§ **MATERIAL PROVIDED**:
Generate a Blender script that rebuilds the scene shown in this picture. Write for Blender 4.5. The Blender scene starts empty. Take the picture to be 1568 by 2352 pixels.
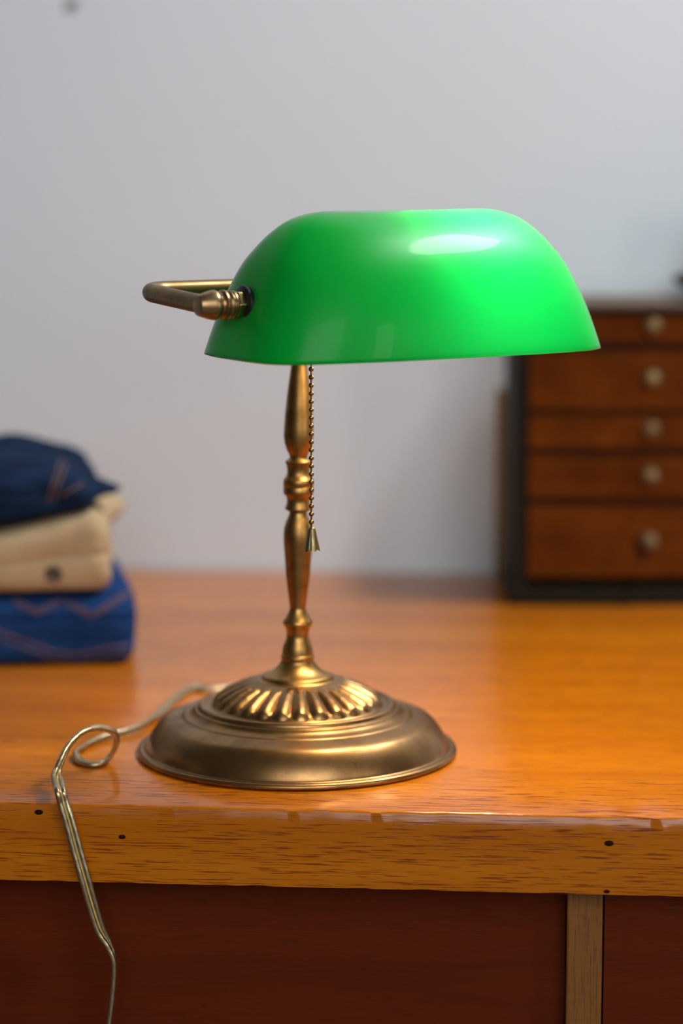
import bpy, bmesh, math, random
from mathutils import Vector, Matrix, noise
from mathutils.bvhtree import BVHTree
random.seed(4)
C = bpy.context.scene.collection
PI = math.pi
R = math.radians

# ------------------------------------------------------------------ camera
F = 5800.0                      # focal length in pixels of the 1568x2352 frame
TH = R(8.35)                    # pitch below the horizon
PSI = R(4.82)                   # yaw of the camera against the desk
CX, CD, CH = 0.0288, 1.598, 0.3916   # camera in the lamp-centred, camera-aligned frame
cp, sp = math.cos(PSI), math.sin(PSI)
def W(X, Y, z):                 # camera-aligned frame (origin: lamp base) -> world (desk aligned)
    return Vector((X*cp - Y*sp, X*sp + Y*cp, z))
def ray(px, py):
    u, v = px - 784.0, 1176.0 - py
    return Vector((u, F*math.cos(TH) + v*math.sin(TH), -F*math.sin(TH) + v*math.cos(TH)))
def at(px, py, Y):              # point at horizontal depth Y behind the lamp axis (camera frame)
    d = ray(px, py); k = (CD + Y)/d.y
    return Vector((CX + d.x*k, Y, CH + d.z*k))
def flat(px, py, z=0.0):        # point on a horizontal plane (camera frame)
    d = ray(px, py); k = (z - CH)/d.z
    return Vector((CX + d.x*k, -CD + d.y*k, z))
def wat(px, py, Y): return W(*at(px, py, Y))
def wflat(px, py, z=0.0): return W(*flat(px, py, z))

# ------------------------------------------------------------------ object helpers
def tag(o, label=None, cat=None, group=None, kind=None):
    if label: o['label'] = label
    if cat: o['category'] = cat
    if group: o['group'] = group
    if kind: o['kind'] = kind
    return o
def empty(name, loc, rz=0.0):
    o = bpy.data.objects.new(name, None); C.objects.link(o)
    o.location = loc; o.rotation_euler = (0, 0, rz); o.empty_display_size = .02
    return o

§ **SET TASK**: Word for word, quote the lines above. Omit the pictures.

§ **FULL SOLUTION**:
Generate a Blender script that rebuilds the scene shown in this picture. Write for Blender 4.5. The Blender scene starts empty. Take the picture to be 1568 by 2352 pixels.
import bpy, bmesh, math, random
from mathutils import Vector, Matrix, noise
from mathutils.bvhtree import BVHTree
random.seed(4)
C = bpy.context.scene.collection
PI = math.pi
R = math.radians

# ------------------------------------------------------------------ camera
F = 5800.0                      # focal length in pixels of the 1568x2352 frame
TH = R(8.35)                    # pitch below the horizon
PSI = R(4.82)                   # yaw of the camera against the desk
CX, CD, CH = 0.0288, 1.598, 0.3916   # camera in the lamp-centred, camera-aligned frame
cp, sp = math.cos(PSI), math.sin(PSI)
def W(X, Y, z):                 # camera-aligned frame (origin: lamp base) -> world (desk aligned)
    return Vector((X*cp - Y*sp, X*sp + Y*cp, z))
def ray(px, py):
    u, v = px - 784.0, 1176.0 - py
    return Vector((u, F*math.cos(TH) + v*math.sin(TH), -F*math.sin(TH) + v*math.cos(TH)))
def at(px, py, Y):              # point at horizontal depth Y behind the lamp axis (camera frame)
    d = ray(px, py); k = (CD + Y)/d.y
    return Vector((CX + d.x*k, Y, CH + d.z*k))
def flat(px, py, z=0.0):        # point on a horizontal plane (camera frame)
    d = ray(px, py); k = (z - CH)/d.z
    return Vector((CX + d.x*k, -CD + d.y*k, z))
def wat(px, py, Y): return W(*at(px, py, Y))
def wflat(px, py, z=0.0): return W(*flat(px, py, z))

# ------------------------------------------------------------------ object helpers
def tag(o, label=None, cat=None, group=None, kind=None):
    if label: o['label'] = label
    if cat: o['category'] = cat
    if group: o['group'] = group
    if kind: o['kind'] = kind
    return o
def empty(name, loc, rz=0.0):
    o = bpy.data.objects.new(name, None); C.objects.link(o)
    o.location = loc; o.rotation_euler = (0, 0, rz); o.empty_display_size = .02
    return o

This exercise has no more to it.